Q&A with Tony Pirih, Nortel’s R&D Operations leader

As part of our focus on Nortel’s R&D transformation this week on Buzzboard, yesterday I talked with Tony Pirih about Nortel’s recent R&D efforts.  Tony joined Nortel in March 2007, supporting R&D operations in the carrier organization under Richard Lowe.  In November he moved into the CTO group - reporting directly to John Roese - to take over R&D operations across the company. 

Tony Pirih, leader of R&D operations at NortelI asked Tony about a wide variety of topics, including his role (which is new to the company) and the challenges he faces, the future of Nortel’s Ottawa labs, Nortel’s China Labs, our ability to innovate, and the effects that these R&D transformation initiatives are having on the company.

Below is our conversation.

What is your role in the CTO organization?  My role title is R&D operations leader, and I report to John.  Fundamentally my job is to put an operational structure around all of the R&D being done across the company. To help facilitate that, all of the key R&D leaders from across the company report dotted line into me. John has responsibility for a lot of areas, and he realized he needed somebody who could really focus on the operational side of things. It turns out that a lot of the things that I did for Richard Lowe when I joined the company in Carrier R&D are what I’m now doing across the company. In a nutshell, my job really is to ensure that the whole of R&D is greater than the sum of all the parts.

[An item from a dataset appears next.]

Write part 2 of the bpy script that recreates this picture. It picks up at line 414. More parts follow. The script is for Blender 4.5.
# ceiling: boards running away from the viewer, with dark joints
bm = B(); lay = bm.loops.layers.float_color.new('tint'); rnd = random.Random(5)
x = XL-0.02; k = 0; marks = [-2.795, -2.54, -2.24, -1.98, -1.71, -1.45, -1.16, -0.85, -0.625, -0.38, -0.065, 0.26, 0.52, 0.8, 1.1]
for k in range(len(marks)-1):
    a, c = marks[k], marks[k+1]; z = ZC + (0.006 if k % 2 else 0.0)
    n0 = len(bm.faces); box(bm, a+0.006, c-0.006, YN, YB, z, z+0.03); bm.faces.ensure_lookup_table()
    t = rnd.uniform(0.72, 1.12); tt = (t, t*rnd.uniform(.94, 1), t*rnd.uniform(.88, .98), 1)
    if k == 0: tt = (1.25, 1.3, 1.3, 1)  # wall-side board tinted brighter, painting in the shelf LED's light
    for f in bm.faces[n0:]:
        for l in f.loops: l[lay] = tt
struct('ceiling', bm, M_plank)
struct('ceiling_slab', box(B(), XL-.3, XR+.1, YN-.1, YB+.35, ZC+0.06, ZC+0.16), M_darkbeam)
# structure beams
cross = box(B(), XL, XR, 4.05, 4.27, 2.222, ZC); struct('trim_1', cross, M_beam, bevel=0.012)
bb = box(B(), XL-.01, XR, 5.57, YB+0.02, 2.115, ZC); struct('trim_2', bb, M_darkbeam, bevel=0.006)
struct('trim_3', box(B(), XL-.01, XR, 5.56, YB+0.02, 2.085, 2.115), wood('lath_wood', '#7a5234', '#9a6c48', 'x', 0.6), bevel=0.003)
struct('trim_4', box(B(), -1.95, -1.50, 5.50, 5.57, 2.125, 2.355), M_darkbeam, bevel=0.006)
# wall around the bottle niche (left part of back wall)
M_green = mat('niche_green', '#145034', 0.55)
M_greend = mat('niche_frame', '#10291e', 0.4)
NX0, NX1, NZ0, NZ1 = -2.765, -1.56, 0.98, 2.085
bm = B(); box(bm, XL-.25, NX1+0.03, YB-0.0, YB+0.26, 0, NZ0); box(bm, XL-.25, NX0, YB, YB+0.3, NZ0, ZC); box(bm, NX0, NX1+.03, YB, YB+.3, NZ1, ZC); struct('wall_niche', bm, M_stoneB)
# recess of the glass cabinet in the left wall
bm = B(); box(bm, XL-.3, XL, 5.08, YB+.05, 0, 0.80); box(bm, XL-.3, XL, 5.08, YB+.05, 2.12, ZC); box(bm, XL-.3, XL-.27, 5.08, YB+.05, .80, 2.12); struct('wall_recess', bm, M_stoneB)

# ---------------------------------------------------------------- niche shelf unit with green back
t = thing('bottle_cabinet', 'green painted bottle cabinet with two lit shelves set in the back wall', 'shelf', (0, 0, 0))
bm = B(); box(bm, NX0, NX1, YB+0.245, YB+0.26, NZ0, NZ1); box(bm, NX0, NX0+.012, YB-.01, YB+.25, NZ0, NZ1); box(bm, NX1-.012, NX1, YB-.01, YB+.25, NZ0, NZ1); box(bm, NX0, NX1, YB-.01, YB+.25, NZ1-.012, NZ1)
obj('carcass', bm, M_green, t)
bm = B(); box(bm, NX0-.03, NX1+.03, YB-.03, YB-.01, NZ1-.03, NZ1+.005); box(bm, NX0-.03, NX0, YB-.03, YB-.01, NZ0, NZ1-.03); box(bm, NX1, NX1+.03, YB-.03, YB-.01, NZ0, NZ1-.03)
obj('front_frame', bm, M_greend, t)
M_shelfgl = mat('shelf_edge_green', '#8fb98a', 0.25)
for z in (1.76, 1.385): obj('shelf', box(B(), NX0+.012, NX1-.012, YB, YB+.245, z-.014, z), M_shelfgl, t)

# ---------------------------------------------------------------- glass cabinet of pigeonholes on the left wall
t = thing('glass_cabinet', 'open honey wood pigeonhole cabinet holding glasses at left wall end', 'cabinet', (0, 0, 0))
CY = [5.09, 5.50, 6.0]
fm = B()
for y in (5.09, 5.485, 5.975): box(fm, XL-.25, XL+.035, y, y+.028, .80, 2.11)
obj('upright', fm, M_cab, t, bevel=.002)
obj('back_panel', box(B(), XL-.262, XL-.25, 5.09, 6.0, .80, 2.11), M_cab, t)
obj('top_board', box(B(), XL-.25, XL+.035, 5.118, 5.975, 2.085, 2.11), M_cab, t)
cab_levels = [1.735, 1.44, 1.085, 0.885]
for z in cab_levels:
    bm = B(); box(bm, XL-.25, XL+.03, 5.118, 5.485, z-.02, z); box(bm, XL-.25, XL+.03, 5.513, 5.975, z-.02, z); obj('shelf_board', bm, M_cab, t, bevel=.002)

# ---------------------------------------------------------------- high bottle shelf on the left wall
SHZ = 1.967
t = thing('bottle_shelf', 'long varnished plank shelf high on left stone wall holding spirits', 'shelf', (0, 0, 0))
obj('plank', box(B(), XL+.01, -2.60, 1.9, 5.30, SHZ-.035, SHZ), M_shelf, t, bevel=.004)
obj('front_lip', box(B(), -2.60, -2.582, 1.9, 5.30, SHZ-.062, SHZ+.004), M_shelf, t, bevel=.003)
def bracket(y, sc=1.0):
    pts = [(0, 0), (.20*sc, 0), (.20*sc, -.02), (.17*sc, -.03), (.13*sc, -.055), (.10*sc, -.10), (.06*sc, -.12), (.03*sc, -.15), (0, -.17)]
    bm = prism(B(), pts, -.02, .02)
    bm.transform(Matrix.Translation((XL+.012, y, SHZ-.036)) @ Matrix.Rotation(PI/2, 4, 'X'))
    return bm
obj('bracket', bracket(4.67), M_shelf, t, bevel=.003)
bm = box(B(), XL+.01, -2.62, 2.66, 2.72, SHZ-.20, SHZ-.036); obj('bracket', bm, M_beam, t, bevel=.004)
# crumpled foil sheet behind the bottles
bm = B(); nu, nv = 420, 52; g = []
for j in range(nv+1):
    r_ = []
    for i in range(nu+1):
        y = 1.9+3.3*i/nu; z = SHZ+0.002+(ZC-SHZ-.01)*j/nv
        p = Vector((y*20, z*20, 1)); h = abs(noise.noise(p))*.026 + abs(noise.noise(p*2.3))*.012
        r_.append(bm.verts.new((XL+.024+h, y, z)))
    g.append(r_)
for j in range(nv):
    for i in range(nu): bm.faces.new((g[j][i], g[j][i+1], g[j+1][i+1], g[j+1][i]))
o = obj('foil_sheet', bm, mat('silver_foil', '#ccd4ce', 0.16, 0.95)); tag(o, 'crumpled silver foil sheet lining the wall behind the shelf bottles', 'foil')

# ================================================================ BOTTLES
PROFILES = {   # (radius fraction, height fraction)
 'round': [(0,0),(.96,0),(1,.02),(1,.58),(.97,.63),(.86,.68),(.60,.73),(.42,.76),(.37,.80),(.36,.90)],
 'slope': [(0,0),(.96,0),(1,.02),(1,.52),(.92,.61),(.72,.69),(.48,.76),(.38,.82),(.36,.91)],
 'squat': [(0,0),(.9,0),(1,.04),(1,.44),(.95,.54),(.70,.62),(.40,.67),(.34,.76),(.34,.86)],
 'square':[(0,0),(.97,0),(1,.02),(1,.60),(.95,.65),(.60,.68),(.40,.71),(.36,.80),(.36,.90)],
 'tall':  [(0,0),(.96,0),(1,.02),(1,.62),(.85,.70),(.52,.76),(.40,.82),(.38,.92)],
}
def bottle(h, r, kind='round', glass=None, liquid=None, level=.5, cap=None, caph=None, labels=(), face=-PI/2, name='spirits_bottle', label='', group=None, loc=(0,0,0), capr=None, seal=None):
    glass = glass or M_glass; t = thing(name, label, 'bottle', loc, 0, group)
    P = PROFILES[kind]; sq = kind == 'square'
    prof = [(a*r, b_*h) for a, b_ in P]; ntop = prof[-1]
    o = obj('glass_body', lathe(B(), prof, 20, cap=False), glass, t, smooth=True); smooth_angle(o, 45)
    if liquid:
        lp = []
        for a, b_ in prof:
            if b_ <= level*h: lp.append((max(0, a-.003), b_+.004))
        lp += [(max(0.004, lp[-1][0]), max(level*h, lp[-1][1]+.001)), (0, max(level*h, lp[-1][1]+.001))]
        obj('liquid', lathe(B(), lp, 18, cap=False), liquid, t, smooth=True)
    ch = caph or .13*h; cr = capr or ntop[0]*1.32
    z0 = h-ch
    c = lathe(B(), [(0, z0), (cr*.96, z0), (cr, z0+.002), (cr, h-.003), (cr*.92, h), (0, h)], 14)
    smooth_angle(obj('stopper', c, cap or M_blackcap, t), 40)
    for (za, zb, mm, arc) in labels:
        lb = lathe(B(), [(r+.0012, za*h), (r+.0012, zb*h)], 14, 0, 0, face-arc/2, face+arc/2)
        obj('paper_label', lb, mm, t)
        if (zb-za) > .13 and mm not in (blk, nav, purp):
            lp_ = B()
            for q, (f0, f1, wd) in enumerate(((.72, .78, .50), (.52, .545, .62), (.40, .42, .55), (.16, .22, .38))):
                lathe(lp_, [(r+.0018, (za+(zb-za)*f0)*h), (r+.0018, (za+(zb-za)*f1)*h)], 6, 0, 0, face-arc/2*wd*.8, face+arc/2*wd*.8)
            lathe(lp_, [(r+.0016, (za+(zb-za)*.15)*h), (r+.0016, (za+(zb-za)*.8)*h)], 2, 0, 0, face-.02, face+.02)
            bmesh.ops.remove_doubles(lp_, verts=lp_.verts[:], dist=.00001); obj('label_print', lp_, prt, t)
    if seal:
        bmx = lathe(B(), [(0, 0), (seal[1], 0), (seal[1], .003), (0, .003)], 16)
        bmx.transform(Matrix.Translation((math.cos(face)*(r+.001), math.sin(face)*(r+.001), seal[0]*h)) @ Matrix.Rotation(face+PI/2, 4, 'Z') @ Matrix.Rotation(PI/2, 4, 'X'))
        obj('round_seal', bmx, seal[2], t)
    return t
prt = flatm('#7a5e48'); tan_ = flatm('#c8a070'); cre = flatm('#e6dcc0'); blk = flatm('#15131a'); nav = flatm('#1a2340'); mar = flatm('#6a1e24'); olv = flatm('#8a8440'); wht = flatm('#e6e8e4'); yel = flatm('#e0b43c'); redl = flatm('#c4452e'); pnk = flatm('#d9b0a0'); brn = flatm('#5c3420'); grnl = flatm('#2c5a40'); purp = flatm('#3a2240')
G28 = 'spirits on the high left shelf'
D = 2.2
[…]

How was R&D organized before your R&D Operations role was created? 
One of the things this new role is intended to do - and where John has spent a lot of his efforts over the last year - is to bring back a sense of community to the R&D population. While I haven’t been at Nortel a long time, a lot of people have shared with me how things used to be.  At one time, we had a very centralized R&D model and there were a lot of basic best practices here. Then Nortel went to a distributed structure, where R&D was fractured or broken up. Basically, each of the businesses had its own R&D organization and managed it independently. Although there were benefits in moving to a distributed R&D model - in many ways it got the R&D teams closer to the customers - there were also disadvantages in terms of duplication and inefficiencies.  Also there was really no place where all of R&D rolled up to. So the goal of my role is to bring the R&D community back together again from an operational perspective, in order to improve overall R&D efficiency and effectiveness by better sharing across Nortel’s businesses.

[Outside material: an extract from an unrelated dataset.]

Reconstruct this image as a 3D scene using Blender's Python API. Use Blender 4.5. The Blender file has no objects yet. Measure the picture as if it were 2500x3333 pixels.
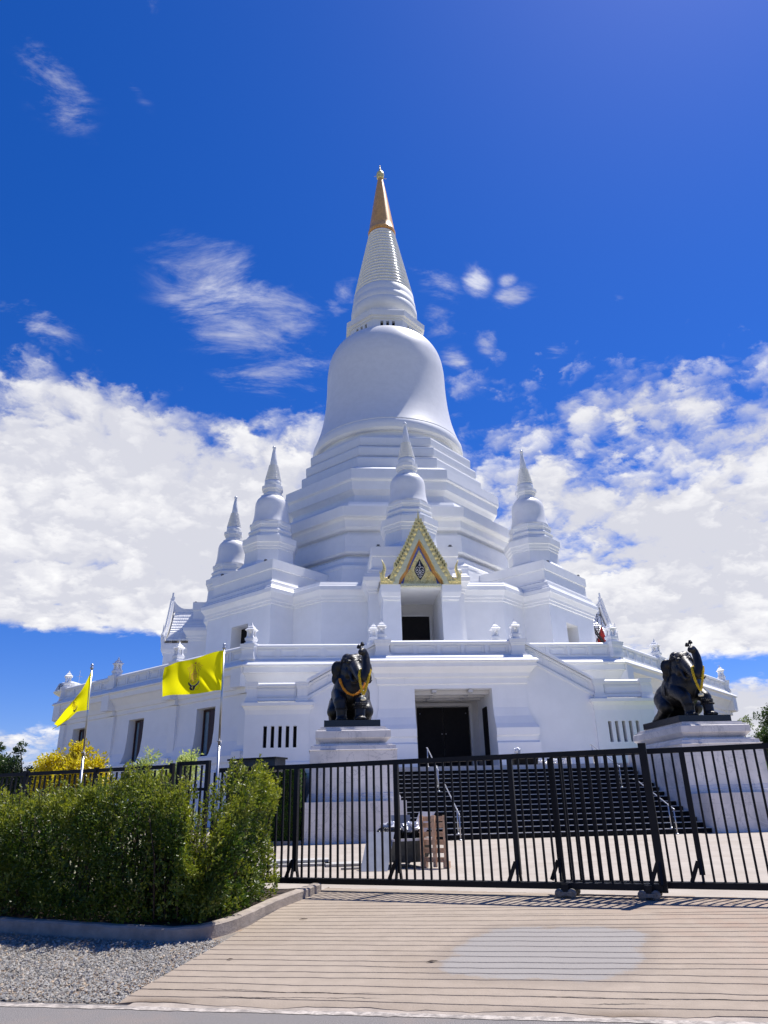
import bpy, math, random
import numpy as np
from mathutils import Vector, Matrix
random.seed(7); RNG = np.random.default_rng(11)
sc = bpy.context.scene
R = math.radians
# ------------------------------------------------------------------ camera
YAW, PITCH, ROLL, CAMZ = R(5.0552), R(22.4934), R(-1.3815), 1.2825
def make_camera():
    cy, sy, cp, sp = math.cos(YAW), math.sin(YAW), math.cos(PITCH), math.sin(PITCH)
    f = Vector((sy*cp, cy*cp, sp)); r = Vector((cy, -sy, 0)); u = r.cross(f)
    cr, sr = math.cos(ROLL), math.sin(ROLL)
    r2 = cr*r + sr*u; u2 = -sr*r + cr*u
    cd = bpy.data.cameras.new('camera'); co = bpy.data.objects.new('camera', cd)
    sc.collection.objects.link(co)
    m = Matrix((r2, u2, -f)).transposed().to_4x4(); m.translation = (0, 0, CAMZ)
    co.matrix_world = m
    cd.sensor_fit = 'HORIZONTAL'; cd.sensor_width = 36; cd.lens = 36*2299.03/2500
    cd.clip_start = .05; cd.clip_end = 6000
    sc.camera = co
make_camera()
# ------------------------------------------------------------------ light, exposure
SUN_AZ, SUN_EL = R(55), R(65)
sc.view_settings.view_transform = 'Standard'; sc.view_settings.look = 'None'
sc.view_settings.gamma = 1; sc.view_settings.exposure = 0.45
def make_sun():
    l = bpy.data.lights.new('sun', 'SUN'); l.energy = 5.0; l.angle = R(.5); l.color = (1, .955, .89)
    o = bpy.data.objects.new('sun', l); sc.collection.objects.link(o)
    d = Vector((math.sin(SUN_AZ)*math.cos(SUN_EL), math.cos(SUN_AZ)*math.cos(SUN_EL), math.sin(SUN_EL)))
    o.rotation_euler = d.to_track_quat('Z', 'Y').to_euler(); o.location = d*200
make_sun()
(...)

What has been your primary focus to this point?  Since November, my primary focus has been to drive five key initiatives that are targeted at fundamentally creating a more effective and efficient R&D function. Although work in some of these areas had been going on for some time, we officially launched the initiatives to the entire R&D community last December when we brought together all of the senior R&D leaders for a two-day working and planning session. A couple of significant things came out of that session. One was a detailed 100-day action plan for each of the initiatives. The other was the realization that an aggressive and targeted internal communications plan would be really critical to ensure understanding and acceptance across the company. It’s only April and we’re making great progress on all fronts.   

Can you talk about the five initiatives that you mentioned that are your key focus to this point?  It starts with people. One of the five initiatives is focused on talent management. You can’t execute without great people, so the talent management initiative is absolutely paramount and clearly one of the most important ones of the bunch. This initiative involves things like ensuring that you have a very comprehensive career development and mobility program in place, and training initiatives that will enable people to fulfill their careers in Nortel.